AIM OF THE TASK.
Print each line exactly as it is given.

INFORMATION SHOWN.
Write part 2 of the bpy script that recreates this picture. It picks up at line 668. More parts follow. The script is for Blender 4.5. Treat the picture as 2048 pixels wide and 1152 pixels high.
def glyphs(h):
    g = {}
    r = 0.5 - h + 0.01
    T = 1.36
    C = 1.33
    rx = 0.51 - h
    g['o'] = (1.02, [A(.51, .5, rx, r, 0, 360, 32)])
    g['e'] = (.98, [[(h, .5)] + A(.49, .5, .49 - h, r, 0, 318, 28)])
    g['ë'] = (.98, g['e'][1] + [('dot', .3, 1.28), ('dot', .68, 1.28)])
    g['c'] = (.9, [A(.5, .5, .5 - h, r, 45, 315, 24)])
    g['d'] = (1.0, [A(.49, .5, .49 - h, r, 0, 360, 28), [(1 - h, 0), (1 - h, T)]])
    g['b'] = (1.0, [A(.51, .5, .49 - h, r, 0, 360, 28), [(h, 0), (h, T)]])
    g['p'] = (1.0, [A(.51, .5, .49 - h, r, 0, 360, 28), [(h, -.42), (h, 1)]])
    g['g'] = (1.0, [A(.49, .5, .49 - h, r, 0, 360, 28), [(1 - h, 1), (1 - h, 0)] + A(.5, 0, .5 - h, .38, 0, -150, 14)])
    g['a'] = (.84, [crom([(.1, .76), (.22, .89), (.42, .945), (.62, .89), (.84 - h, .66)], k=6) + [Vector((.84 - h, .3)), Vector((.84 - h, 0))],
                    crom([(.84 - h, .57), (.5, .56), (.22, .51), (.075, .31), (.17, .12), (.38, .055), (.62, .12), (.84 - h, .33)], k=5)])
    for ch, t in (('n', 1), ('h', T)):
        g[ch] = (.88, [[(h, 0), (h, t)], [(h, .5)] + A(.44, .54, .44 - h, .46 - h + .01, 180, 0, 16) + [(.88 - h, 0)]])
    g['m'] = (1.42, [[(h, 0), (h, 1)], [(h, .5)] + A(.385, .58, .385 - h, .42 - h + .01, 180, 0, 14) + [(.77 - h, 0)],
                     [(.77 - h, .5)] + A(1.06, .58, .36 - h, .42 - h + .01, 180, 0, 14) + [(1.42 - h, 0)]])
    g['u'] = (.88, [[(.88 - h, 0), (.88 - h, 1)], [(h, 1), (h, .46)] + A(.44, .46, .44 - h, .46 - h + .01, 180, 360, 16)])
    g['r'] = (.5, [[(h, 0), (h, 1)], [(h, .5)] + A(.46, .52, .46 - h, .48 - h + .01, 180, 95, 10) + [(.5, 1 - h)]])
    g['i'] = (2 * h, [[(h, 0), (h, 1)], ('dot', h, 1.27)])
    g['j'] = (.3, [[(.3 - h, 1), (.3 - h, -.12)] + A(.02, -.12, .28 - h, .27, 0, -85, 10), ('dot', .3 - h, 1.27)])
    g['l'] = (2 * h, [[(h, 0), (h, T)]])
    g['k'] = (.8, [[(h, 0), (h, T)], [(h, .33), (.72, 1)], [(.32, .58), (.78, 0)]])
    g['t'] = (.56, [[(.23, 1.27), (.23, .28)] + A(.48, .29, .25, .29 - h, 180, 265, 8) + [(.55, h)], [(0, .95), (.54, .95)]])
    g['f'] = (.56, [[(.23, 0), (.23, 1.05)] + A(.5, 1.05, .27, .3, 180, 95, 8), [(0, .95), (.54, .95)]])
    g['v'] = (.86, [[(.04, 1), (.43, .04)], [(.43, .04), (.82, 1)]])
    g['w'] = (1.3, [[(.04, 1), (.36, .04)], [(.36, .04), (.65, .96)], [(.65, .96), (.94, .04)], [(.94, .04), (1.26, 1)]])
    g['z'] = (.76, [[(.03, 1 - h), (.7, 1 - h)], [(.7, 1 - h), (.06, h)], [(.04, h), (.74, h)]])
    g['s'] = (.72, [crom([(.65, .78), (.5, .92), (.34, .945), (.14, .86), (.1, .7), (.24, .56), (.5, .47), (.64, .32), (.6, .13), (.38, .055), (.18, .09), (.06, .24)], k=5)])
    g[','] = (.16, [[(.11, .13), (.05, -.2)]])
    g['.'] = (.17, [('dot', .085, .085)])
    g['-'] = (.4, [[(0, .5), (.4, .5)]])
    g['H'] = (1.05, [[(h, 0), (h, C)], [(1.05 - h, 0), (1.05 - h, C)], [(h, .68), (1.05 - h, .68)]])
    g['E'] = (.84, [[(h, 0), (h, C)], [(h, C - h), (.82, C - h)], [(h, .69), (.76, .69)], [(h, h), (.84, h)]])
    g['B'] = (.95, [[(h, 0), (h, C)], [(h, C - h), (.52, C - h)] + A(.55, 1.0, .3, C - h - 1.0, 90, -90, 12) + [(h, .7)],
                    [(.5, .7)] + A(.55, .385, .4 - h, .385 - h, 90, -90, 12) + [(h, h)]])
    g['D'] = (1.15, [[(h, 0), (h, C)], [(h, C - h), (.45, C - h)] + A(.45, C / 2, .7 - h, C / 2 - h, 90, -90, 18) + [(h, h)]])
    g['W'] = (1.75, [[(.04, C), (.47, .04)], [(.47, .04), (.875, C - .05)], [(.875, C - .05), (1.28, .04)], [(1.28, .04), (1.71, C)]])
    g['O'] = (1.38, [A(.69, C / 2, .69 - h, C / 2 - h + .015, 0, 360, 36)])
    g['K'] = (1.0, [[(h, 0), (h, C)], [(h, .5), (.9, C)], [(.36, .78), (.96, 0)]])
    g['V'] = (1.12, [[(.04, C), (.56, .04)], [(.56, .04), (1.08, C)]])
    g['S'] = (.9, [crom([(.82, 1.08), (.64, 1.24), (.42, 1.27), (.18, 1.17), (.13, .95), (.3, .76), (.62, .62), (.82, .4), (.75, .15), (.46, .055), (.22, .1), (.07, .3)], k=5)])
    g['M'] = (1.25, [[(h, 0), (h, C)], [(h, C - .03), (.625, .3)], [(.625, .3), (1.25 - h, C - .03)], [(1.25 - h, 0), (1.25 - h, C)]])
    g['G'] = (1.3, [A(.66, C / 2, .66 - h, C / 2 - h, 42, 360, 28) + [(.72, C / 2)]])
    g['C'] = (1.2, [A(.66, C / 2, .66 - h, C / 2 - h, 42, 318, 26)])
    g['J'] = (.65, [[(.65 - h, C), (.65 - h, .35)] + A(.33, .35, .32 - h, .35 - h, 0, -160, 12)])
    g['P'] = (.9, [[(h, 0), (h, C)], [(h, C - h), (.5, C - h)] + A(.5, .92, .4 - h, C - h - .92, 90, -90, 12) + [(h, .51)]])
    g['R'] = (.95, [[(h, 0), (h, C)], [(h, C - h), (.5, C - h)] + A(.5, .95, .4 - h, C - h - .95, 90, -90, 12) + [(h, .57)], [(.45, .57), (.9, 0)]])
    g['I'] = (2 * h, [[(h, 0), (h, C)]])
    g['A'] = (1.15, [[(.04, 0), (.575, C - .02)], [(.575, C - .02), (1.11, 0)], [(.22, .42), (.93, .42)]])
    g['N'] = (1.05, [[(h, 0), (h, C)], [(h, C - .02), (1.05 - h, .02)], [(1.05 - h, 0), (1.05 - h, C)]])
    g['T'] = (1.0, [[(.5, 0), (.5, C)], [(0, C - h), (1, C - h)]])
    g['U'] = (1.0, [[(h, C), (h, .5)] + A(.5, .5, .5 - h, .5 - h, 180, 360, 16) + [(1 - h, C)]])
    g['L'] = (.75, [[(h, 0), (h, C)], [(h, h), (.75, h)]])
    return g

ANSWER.
Write part 2 of the bpy script that recreates this picture. It picks up at line 668. More parts follow. The script is for Blender 4.5. Treat the picture as 2048 pixels wide and 1152 pixels high.
def glyphs(h):
    g = {}
    r = 0.5 - h + 0.01
    T = 1.36
    C = 1.33
    rx = 0.51 - h
    g['o'] = (1.02, [A(.51, .5, rx, r, 0, 360, 32)])
    g['e'] = (.98, [[(h, .5)] + A(.49, .5, .49 - h, r, 0, 318, 28)])
    g['ë'] = (.98, g['e'][1] + [('dot', .3, 1.28), ('dot', .68, 1.28)])
    g['c'] = (.9, [A(.5, .5, .5 - h, r, 45, 315, 24)])
    g['d'] = (1.0, [A(.49, .5, .49 - h, r, 0, 360, 28), [(1 - h, 0), (1 - h, T)]])
    g['b'] = (1.0, [A(.51, .5, .49 - h, r, 0, 360, 28), [(h, 0), (h, T)]])
    g['p'] = (1.0, [A(.51, .5, .49 - h, r, 0, 360, 28), [(h, -.42), (h, 1)]])
    g['g'] = (1.0, [A(.49, .5, .49 - h, r, 0, 360, 28), [(1 - h, 1), (1 - h, 0)] + A(.5, 0, .5 - h, .38, 0, -150, 14)])
    g['a'] = (.84, [crom([(.1, .76), (.22, .89), (.42, .945), (.62, .89), (.84 - h, .66)], k=6) + [Vector((.84 - h, .3)), Vector((.84 - h, 0))],
                    crom([(.84 - h, .57), (.5, .56), (.22, .51), (.075, .31), (.17, .12), (.38, .055), (.62, .12), (.84 - h, .33)], k=5)])
    for ch, t in (('n', 1), ('h', T)):
        g[ch] = (.88, [[(h, 0), (h, t)], [(h, .5)] + A(.44, .54, .44 - h, .46 - h + .01, 180, 0, 16) + [(.88 - h, 0)]])
    g['m'] = (1.42, [[(h, 0), (h, 1)], [(h, .5)] + A(.385, .58, .385 - h, .42 - h + .01, 180, 0, 14) + [(.77 - h, 0)],
                     [(.77 - h, .5)] + A(1.06, .58, .36 - h, .42 - h + .01, 180, 0, 14) + [(1.42 - h, 0)]])
    g['u'] = (.88, [[(.88 - h, 0), (.88 - h, 1)], [(h, 1), (h, .46)] + A(.44, .46, .44 - h, .46 - h + .01, 180, 360, 16)])
    g['r'] = (.5, [[(h, 0), (h, 1)], [(h, .5)] + A(.46, .52, .46 - h, .48 - h + .01, 180, 95, 10) + [(.5, 1 - h)]])
    g['i'] = (2 * h, [[(h, 0), (h, 1)], ('dot', h, 1.27)])
    g['j'] = (.3, [[(.3 - h, 1), (.3 - h, -.12)] + A(.02, -.12, .28 - h, .27, 0, -85, 10), ('dot', .3 - h, 1.27)])
    g['l'] = (2 * h, [[(h, 0), (h, T)]])
    g['k'] = (.8, [[(h, 0), (h, T)], [(h, .33), (.72, 1)], [(.32, .58), (.78, 0)]])
    g['t'] = (.56, [[(.23, 1.27), (.23, .28)] + A(.48, .29, .25, .29 - h, 180, 265, 8) + [(.55, h)], [(0, .95), (.54, .95)]])
    g['f'] = (.56, [[(.23, 0), (.23, 1.05)] + A(.5, 1.05, .27, .3, 180, 95, 8), [(0, .95), (.54, .95)]])
    g['v'] = (.86, [[(.04, 1), (.43, .04)], [(.43, .04), (.82, 1)]])
    g['w'] = (1.3, [[(.04, 1), (.36, .04)], [(.36, .04), (.65, .96)], [(.65, .96), (.94, .04)], [(.94, .04), (1.26, 1)]])
    g['z'] = (.76, [[(.03, 1 - h), (.7, 1 - h)], [(.7, 1 - h), (.06, h)], [(.04, h), (.74, h)]])
    g['s'] = (.72, [crom([(.65, .78), (.5, .92), (.34, .945), (.14, .86), (.1, .7), (.24, .56), (.5, .47), (.64, .32), (.6, .13), (.38, .055), (.18, .09), (.06, .24)], k=5)])
    g[','] = (.16, [[(.11, .13), (.05, -.2)]])
    g['.'] = (.17, [('dot', .085, .085)])
    g['-'] = (.4, [[(0, .5), (.4, .5)]])
    g['H'] = (1.05, [[(h, 0), (h, C)], [(1.05 - h, 0), (1.05 - h, C)], [(h, .68), (1.05 - h, .68)]])
    g['E'] = (.84, [[(h, 0), (h, C)], [(h, C - h), (.82, C - h)], [(h, .69), (.76, .69)], [(h, h), (.84, h)]])
    g['B'] = (.95, [[(h, 0), (h, C)], [(h, C - h), (.52, C - h)] + A(.55, 1.0, .3, C - h - 1.0, 90, -90, 12) + [(h, .7)],
                    [(.5, .7)] + A(.55, .385, .4 - h, .385 - h, 90, -90, 12) + [(h, h)]])
    g['D'] = (1.15, [[(h, 0), (h, C)], [(h, C - h), (.45, C - h)] + A(.45, C / 2, .7 - h, C / 2 - h, 90, -90, 18) + [(h, h)]])
    g['W'] = (1.75, [[(.04, C), (.47, .04)], [(.47, .04), (.875, C - .05)], [(.875, C - .05), (1.28, .04)], [(1.28, .04), (1.71, C)]])
    g['O'] = (1.38, [A(.69, C / 2, .69 - h, C / 2 - h + .015, 0, 360, 36)])
    g['K'] = (1.0, [[(h, 0), (h, C)], [(h, .5), (.9, C)], [(.36, .78), (.96, 0)]])
    g['V'] = (1.12, [[(.04, C), (.56, .04)], [(.56, .04), (1.08, C)]])
    g['S'] = (.9, [crom([(.82, 1.08), (.64, 1.24), (.42, 1.27), (.18, 1.17), (.13, .95), (.3, .76), (.62, .62), (.82, .4), (.75, .15), (.46, .055), (.22, .1), (.07, .3)], k=5)])
    g['M'] = (1.25, [[(h, 0), (h, C)], [(h, C - .03), (.625, .3)], [(.625, .3), (1.25 - h, C - .03)], [(1.25 - h, 0), (1.25 - h, C)]])
    g['G'] = (1.3, [A(.66, C / 2, .66 - h, C / 2 - h, 42, 360, 28) + [(.72, C / 2)]])
    g['C'] = (1.2, [A(.66, C / 2, .66 - h, C / 2 - h, 42, 318, 26)])
    g['J'] = (.65, [[(.65 - h, C), (.65 - h, .35)] + A(.33, .35, .32 - h, .35 - h, 0, -160, 12)])
    g['P'] = (.9, [[(h, 0), (h, C)], [(h, C - h), (.5, C - h)] + A(.5, .92, .4 - h, C - h - .92, 90, -90, 12) + [(h, .51)]])
    g['R'] = (.95, [[(h, 0), (h, C)], [(h, C - h), (.5, C - h)] + A(.5, .95, .4 - h, C - h - .95, 90, -90, 12) + [(h, .57)], [(.45, .57), (.9, 0)]])
    g['I'] = (2 * h, [[(h, 0), (h, C)]])
    g['A'] = (1.15, [[(.04, 0), (.575, C - .02)], [(.575, C - .02), (1.11, 0)], [(.22, .42), (.93, .42)]])
    g['N'] = (1.05, [[(h, 0), (h, C)], [(h, C - .02), (1.05 - h, .02)], [(1.05 - h, 0), (1.05 - h, C)]])
    g['T'] = (1.0, [[(.5, 0), (.5, C)], [(0, C - h), (1, C - h)]])
    g['U'] = (1.0, [[(h, C), (h, .5)] + A(.5, .5, .5 - h, .5 - h, 180, 360, 16) + [(1 - h, C)]])
    g['L'] = (.75, [[(h, 0), (h, C)], [(h, h), (.75, h)]])
    return g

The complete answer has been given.